### PROVIDED MATERIAL
┄┄┄┄┄┄┄┄┄┄

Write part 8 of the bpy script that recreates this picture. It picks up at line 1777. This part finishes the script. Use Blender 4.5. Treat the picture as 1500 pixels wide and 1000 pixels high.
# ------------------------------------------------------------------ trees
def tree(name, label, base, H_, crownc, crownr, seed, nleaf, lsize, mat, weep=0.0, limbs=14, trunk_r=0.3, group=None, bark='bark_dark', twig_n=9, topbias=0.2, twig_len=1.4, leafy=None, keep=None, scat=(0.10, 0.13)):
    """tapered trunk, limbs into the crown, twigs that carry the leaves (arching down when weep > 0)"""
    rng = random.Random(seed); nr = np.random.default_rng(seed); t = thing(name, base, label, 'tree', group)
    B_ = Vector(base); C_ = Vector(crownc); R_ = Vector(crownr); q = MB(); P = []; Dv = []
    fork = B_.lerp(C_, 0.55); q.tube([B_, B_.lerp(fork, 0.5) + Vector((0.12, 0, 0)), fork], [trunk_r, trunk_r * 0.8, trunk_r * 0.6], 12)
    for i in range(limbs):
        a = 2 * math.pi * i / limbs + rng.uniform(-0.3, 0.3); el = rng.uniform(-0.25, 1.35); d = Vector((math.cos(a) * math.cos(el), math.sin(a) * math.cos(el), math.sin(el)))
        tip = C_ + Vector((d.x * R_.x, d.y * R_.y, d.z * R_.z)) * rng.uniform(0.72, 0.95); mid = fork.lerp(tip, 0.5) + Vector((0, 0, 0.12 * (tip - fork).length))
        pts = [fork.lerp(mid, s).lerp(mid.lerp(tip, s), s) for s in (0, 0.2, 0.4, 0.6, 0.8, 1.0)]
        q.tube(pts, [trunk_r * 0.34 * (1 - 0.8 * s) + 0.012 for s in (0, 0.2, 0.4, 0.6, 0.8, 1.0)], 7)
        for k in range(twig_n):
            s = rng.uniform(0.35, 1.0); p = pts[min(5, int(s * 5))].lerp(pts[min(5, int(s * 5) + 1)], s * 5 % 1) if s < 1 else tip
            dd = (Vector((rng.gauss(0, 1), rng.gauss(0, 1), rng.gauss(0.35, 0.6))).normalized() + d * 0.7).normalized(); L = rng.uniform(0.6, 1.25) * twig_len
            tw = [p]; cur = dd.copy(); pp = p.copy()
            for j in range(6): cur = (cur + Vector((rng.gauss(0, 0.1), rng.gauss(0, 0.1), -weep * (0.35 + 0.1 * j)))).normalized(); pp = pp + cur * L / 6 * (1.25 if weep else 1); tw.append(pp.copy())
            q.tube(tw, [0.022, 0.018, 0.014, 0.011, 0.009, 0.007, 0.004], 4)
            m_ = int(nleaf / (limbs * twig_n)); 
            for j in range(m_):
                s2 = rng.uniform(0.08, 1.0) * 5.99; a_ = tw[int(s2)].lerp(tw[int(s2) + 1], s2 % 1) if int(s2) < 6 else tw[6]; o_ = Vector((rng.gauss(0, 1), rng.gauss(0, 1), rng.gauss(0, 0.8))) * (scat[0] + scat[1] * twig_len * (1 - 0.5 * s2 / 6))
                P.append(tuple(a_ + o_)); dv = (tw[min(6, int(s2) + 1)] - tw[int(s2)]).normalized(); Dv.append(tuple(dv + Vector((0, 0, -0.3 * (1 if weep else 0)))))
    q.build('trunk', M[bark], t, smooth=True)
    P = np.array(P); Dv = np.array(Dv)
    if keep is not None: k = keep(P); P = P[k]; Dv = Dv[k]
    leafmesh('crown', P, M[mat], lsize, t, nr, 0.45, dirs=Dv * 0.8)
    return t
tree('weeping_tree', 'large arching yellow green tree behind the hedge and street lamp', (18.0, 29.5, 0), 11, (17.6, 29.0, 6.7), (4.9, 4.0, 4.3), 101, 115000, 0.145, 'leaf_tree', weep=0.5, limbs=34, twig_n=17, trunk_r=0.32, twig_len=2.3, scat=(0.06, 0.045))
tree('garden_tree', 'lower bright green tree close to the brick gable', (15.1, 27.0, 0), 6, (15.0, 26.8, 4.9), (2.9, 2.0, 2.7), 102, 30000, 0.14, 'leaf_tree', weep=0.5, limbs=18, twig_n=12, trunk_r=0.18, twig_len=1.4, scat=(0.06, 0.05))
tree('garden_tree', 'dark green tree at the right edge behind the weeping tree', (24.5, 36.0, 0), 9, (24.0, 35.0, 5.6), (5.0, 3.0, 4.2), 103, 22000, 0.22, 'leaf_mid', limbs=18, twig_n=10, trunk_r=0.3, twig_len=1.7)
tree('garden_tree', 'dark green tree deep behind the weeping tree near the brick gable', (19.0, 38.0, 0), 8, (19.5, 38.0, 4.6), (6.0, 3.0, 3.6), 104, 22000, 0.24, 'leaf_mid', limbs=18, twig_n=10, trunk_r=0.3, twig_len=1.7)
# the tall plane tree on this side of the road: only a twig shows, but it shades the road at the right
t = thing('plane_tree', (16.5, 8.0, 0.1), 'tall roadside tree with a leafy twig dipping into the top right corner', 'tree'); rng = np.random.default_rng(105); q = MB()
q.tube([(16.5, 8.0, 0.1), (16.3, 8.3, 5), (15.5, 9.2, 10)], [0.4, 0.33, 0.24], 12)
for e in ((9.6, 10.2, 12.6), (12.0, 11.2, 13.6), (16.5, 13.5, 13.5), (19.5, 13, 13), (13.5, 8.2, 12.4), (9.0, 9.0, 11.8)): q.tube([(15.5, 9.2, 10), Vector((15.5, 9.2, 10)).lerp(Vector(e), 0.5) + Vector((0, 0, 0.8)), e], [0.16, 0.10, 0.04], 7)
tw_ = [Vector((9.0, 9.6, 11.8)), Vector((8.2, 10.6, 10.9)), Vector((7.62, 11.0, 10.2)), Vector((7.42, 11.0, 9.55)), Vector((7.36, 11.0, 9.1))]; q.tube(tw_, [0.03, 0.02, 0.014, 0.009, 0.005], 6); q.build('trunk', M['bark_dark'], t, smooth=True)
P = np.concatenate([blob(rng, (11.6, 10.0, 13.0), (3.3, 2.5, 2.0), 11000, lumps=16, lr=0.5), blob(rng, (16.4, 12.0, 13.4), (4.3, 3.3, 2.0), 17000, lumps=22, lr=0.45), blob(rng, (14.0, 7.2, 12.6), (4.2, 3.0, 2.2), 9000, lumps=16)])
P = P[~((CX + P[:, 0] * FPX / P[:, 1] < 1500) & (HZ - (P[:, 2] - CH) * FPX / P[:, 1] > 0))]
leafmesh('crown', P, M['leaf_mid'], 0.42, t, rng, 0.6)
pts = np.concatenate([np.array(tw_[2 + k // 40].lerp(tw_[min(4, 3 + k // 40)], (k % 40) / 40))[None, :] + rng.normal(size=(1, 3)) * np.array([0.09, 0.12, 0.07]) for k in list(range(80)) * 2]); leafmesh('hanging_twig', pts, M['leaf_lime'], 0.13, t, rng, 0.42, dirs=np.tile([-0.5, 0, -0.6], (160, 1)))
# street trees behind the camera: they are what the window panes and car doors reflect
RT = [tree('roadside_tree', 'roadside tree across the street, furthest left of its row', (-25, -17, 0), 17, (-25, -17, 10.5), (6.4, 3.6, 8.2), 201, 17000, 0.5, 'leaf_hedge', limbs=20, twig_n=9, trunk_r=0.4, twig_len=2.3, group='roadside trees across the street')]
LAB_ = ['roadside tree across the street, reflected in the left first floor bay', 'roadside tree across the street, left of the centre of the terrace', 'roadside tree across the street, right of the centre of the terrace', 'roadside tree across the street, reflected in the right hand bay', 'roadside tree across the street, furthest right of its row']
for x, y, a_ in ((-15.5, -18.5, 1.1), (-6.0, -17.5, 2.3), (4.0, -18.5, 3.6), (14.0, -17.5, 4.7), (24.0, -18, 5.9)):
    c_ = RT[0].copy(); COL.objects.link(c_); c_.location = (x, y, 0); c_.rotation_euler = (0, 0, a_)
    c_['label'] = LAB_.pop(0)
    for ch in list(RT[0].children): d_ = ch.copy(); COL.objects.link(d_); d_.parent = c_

┄┄┄┄┄┄┄┄┄┄

### GIVEN PROBLEM
All lines holding the word "that" should be picked out and copied.

### CORRECT RESPONSE
Write part 8 of the bpy script that recreates this picture. It picks up at line 1777. This part finishes the script. Use Blender 4.5. Treat the picture as 1500 pixels wide and 1000 pixels high.
    """tapered trunk, limbs into the crown, twigs that carry the leaves (arching down when weep > 0)"""